Start of Source material
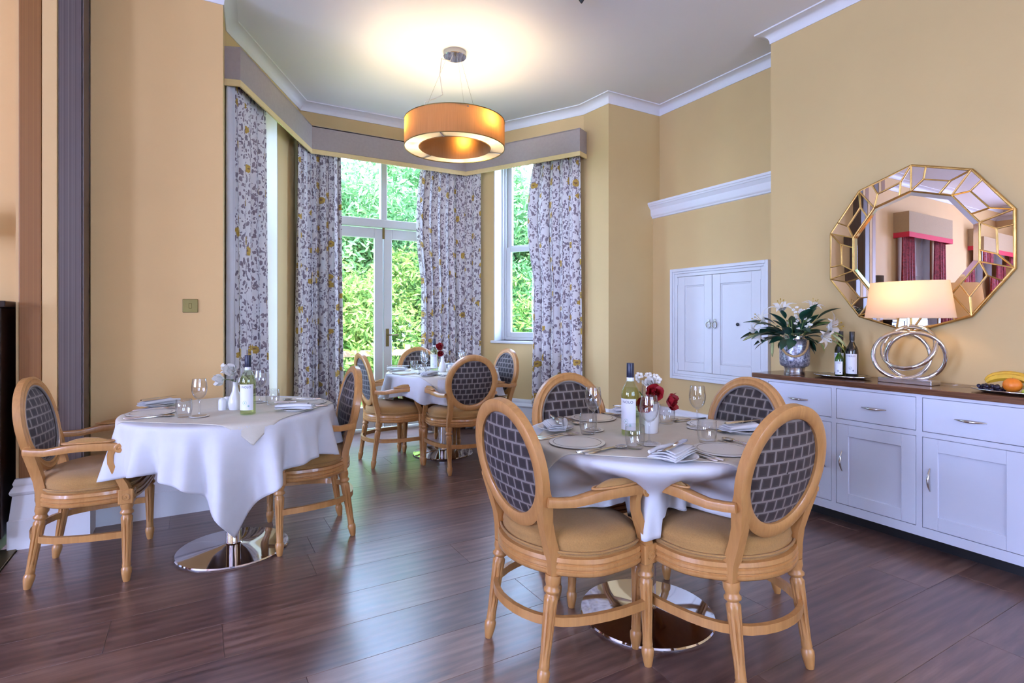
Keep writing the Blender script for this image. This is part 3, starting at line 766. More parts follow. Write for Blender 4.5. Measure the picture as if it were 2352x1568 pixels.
for k in range(10):
    V1, V0, I1, I0 = poly(RO, k), poly(RO, k + 1), poly(RI, k), poly(RI, k + 1)
    bl = lambda t, d: (V0.lerp(V1, t)).lerp(I0.lerp(I1, t), d)
    Po, Pi, M1, M2 = bl(.74, 0), bl(.30, 1), bl(.22, .47), bl(.74, .5)
    for q in ([V0, Po, M2, M1], [Po, V1, I1, M2], [M1, M2, I1, Pi], [V0, M1, Pi, I0]):
        c = sum(q, Vector((0, 0))) / len(q)
        ins = [c + (p - c) * .93 for p in q]
        tx, ty = rn(-.012, .012), rn(-.012, .012)
        pts = [(-.0225 + tx * (p.x - c.x) * 1 + ty * (p.y - c.y), p.x, p.y) for p in q]
        MB().add(pts + [(-.018, p.x, p.y) for p in q], [(3, 2, 1, 0), (0, 1, 5, 4), (1, 2, 6, 5), (2, 3, 7, 6), (3, 0, 4, 7)]).build('mirror_pane', 'mirror', MR)
    for (p, q) in ((V0, M1), (M1, M2), (M2, Po), (M1, Pi), (M2, I1), (V0, I0), (I0, I1)):
        came(p, q).build('gilt_strip', 'gold', MR, smooth=60)
MB().tube([yz(poly(RO, k), -.016) for k in range(10)], .009, 8, True).build('rim', 'gold', MR, smooth=50)

# ------------------------------------------------------------------ table lamp
LX, LY, WT = 3.50, 1.56, .868
t = thing('table_lamp', 'lit table lamp with three interlocking chrome rings on sideboard', 'lamp', (LX, LY, WT), R(90))
MB().box(-.135, .135, -.055, .055, 0, .028).build('base', 'silver', t, bevel=.003)
def ring(cx, cz, r, tilt, phi, rr=.0122):
    M = Matrix.Translation((cx, 0, cz)) @ Matrix.Rotation(R(tilt), 4, Vector((cos(R(phi)), 0, sin(R(phi))))) @ Matrix.Rotation(R(90), 4, 'X')
    return MB().tube([(r * cos(2 * pi * k / 64), r * sin(2 * pi * k / 64), 0) for k in range(64)], rr, 10, True, M, sec=[(cos(2 * pi * k / 10), 1.25 * sin(2 * pi * k / 10)) for k in range(10)])
ring(0, .205, .132, 28, 0).build('ring', 'chrome', t, smooth=80)
ring(.036, .158, .134, 28, 62).build('ring', 'chrome', t, smooth=80)
ring(-.036, .158, .134, 28, 118).build('ring', 'chrome', t, smooth=80)
MB().tube([(0, 0, .325), (0, 0, .47)], .006, 10).build('stem', 'chrome', t, smooth=60)
sh = MB(); sh.grid(64, 2, lambda a, b: ((.225 - .03 * b) * cos(2 * pi * a), (.14 - .02 * b) * sin(2 * pi * a), .372 + .205 * b), closeu=True, uvfn=lambda a, b: (a, b)); sh.build('shade', 'lamp_shade', t, smooth=80)
MB().sphere((0, 0, .47), .028, 14, 10, sc=(1, 1, 1.3)).build('bulb', 'bulb', t, smooth=80)
for yy in (-1, 1): MB().tube([(0, 0, .565), (0, yy * .118, .572)], .002, 5).build('shade_carrier', 'steel', t)
point(t, (0, 0, .515), 4.5, (1, .62, .28), .035)
MB().tube([(-.10, -.02, .01), (-.18, -.06, .006), (-.24, -.12, .005), (-.3, -.17, .005)], .003, 6).build('flex', 'glass', t, smooth=60)

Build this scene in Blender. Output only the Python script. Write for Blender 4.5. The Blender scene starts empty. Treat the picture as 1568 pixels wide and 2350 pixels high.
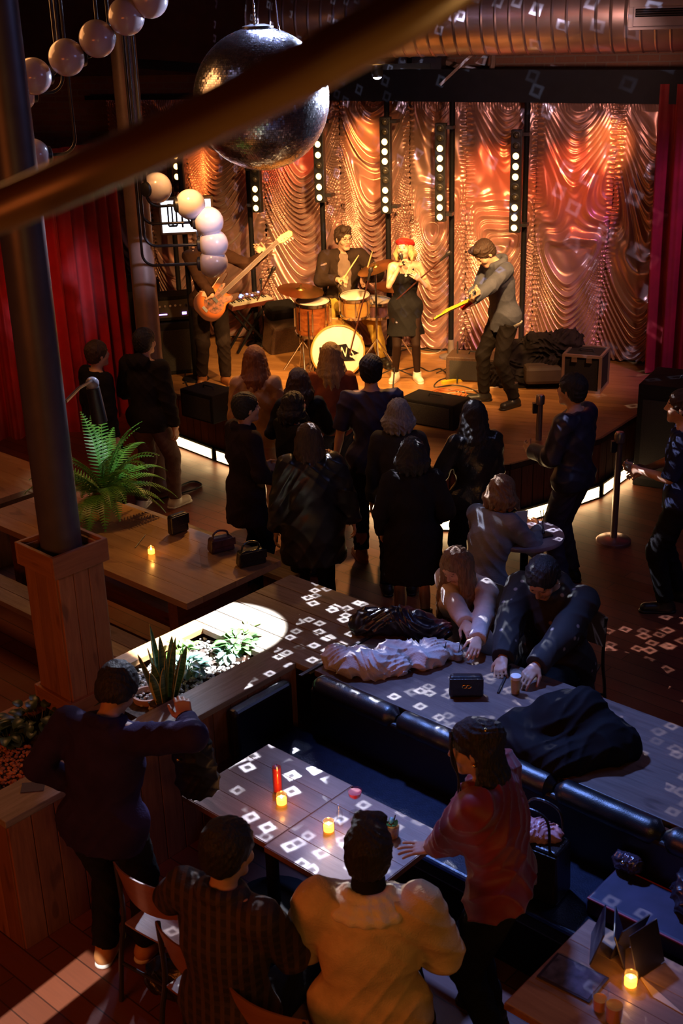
import bpy, math, random
import numpy as np
from mathutils import Vector, Matrix, Euler
random.seed(7); RNG=np.random.default_rng(11)
SC=bpy.context.scene; COL=SC.collection
pi=math.pi
# ---------------------------------------------------------------- camera model (also used to survey the room)
F_PX=2784.; TH=math.radians(22); CAMH=4.4; ROLL=-0.03
def _ray(px,py):
    x=(px-784.)/F_PX; y=(py-1175.)/F_PX
    c,s=math.cos(ROLL),math.sin(ROLL)
    xr=c*x+s*y; yr=-s*x+c*y
    return (xr, math.cos(TH)-yr*math.sin(TH), -math.sin(TH)-yr*math.cos(TH))
def P(px,py,z):
    d=_ray(px,py); t=(z-CAMH)/d[2]; return np.array((t*d[0],t*d[1],z))
def D(px,py,Y):
    d=_ray(px,py); t=Y/d[1]; return np.array((t*d[0],Y,CAMH+t*d[2]))
# ---------------------------------------------------------------- materials
def _nt(name):
    m=bpy.data.materials.new(name); m.use_nodes=True
    nt=m.node_tree; b=nt.nodes['Principled BSDF']; return m,nt,b
def _lnk(nt,a,b): nt.links.new(a,b)
def rgb(c): return (c[0],c[1],c[2],1)
def ramp(nt,fac,stops):
    r=nt.nodes.new('ShaderNodeValToRGB'); e=r.color_ramp.elements
    while len(e)<len(stops): e.new(.5)
    for i,(p,c) in enumerate(stops): e[i].position=p; e[i].color=rgb(c)
    _lnk(nt,fac,r.inputs[0]); return r.outputs[0]
def noise(nt,vec,scale,detail=3,rough=.55,dist=0):
    n=nt.nodes.new('ShaderNodeTexNoise'); n.inputs['Scale'].default_value=scale; n.inputs['Detail'].default_value=detail
    n.inputs['Roughness'].default_value=rough; n.inputs['Distortion'].default_value=dist
    if vec is not None: _lnk(nt,vec,n.inputs['Vector'])
    return n.outputs['Fac']
def mapping(nt,vec,sc,rot=(0,0,0)):
    m=nt.nodes.new('ShaderNodeMapping'); m.inputs['Scale'].default_value=sc; m.inputs['Rotation'].default_value=rot
    _lnk(nt,vec,m.inputs['Vector']); return m.outputs[0]
def objco(nt): return nt.nodes.new('ShaderNodeTexCoord').outputs['Object']
def attr(nt,n):
    a=nt.nodes.new('ShaderNodeAttribute'); a.attribute_name=n; return a.outputs['Vector']
def bump(nt,b,h,strength=.3,dist=.01):
    n=nt.nodes.new('ShaderNodeBump'); n.inputs['Strength'].default_value=strength; n.inputs['Distance'].default_value=dist
    _lnk(nt,h,n.inputs['Height']); _lnk(nt,n.outputs[0],b.inputs['Normal'])
def math2(nt,op,a,b=None):
    n=nt.nodes.new('ShaderNodeMath'); n.operation=op
    for i,v in enumerate((a,b)):
        if v is None: continue
        if isinstance(v,(int,float)): n.inputs[i].default_value=v
        else: _lnk(nt,v,n.inputs[i])
    return n.outputs[0]
def mixc(nt,fac,a,b,mode='MIX'):
    n=nt.nodes.new('ShaderNodeMix'); n.data_type='RGBA'; n.blend_type=mode
    if isinstance(fac,(int,float)): n.inputs[0].default_value=fac
    else: _lnk(nt,fac,n.inputs[0])
    for i,v in ((6,a),(7,b)):
        if isinstance(v,tuple): n.inputs[i].default_value=rgb(v)
        else: _lnk(nt,v,n.inputs[i])
    return n.outputs[2]
_MC={}
def M(name,col=(.5,.5,.5),rough=.5,metal=0,var=.12,scale=8,bmp=0,bscale=60,**kw):
    if name in _MC: return _MC[name]
    m,nt,b=_nt(name)
    if var>0:
        v=objco(nt); f=noise(nt,v,scale)
        d=tuple(max(0,c*(1-var*1.6)) for c in col); l=tuple(min(1,c*(1+var*1.6)) for c in col)
        _lnk(nt,ramp(nt,f,[(.3,d),(.7,l)]),b.inputs['Base Color'])
        if bmp: bump(nt,b,noise(nt,v,bscale,2),bmp)
    else: b.inputs['Base Color'].default_value=rgb(col)
    b.inputs['Roughness'].default_value=rough; b.inputs['Metallic'].default_value=metal
    for k,v in kw.items(): b.inputs[k.replace('_',' ')].default_value=v
    _MC[name]=m; return m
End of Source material
> **Stated problem**
Reproduce only the lines of the records from the start up to and including the line that holds "MB().tube([yz(poly(RO, k), -.016)"; do not carry over any picture.

> **Task output**
Keep writing the Blender script for this image. This is part 3, starting at line 766. More parts follow. Write for Blender 4.5. Measure the picture as if it were 2352x1568 pixels.
for k in range(10):
    V1, V0, I1, I0 = poly(RO, k), poly(RO, k + 1), poly(RI, k), poly(RI, k + 1)
    bl = lambda t, d: (V0.lerp(V1, t)).lerp(I0.lerp(I1, t), d)
    Po, Pi, M1, M2 = bl(.74, 0), bl(.30, 1), bl(.22, .47), bl(.74, .5)
    for q in ([V0, Po, M2, M1], [Po, V1, I1, M2], [M1, M2, I1, Pi], [V0, M1, Pi, I0]):
        c = sum(q, Vector((0, 0))) / len(q)
        ins = [c + (p - c) * .93 for p in q]
        tx, ty = rn(-.012, .012), rn(-.012, .012)
        pts = [(-.0225 + tx * (p.x - c.x) * 1 + ty * (p.y - c.y), p.x, p.y) for p in q]
        MB().add(pts + [(-.018, p.x, p.y) for p in q], [(3, 2, 1, 0), (0, 1, 5, 4), (1, 2, 6, 5), (2, 3, 7, 6), (3, 0, 4, 7)]).build('mirror_pane', 'mirror', MR)
    for (p, q) in ((V0, M1), (M1, M2), (M2, Po), (M1, Pi), (M2, I1), (V0, I0), (I0, I1)):
        came(p, q).build('gilt_strip', 'gold', MR, smooth=60)
MB().tube([yz(poly(RO, k), -.016) for k in range(10)], .009, 8, True).build('rim', 'gold', MR, smooth=50)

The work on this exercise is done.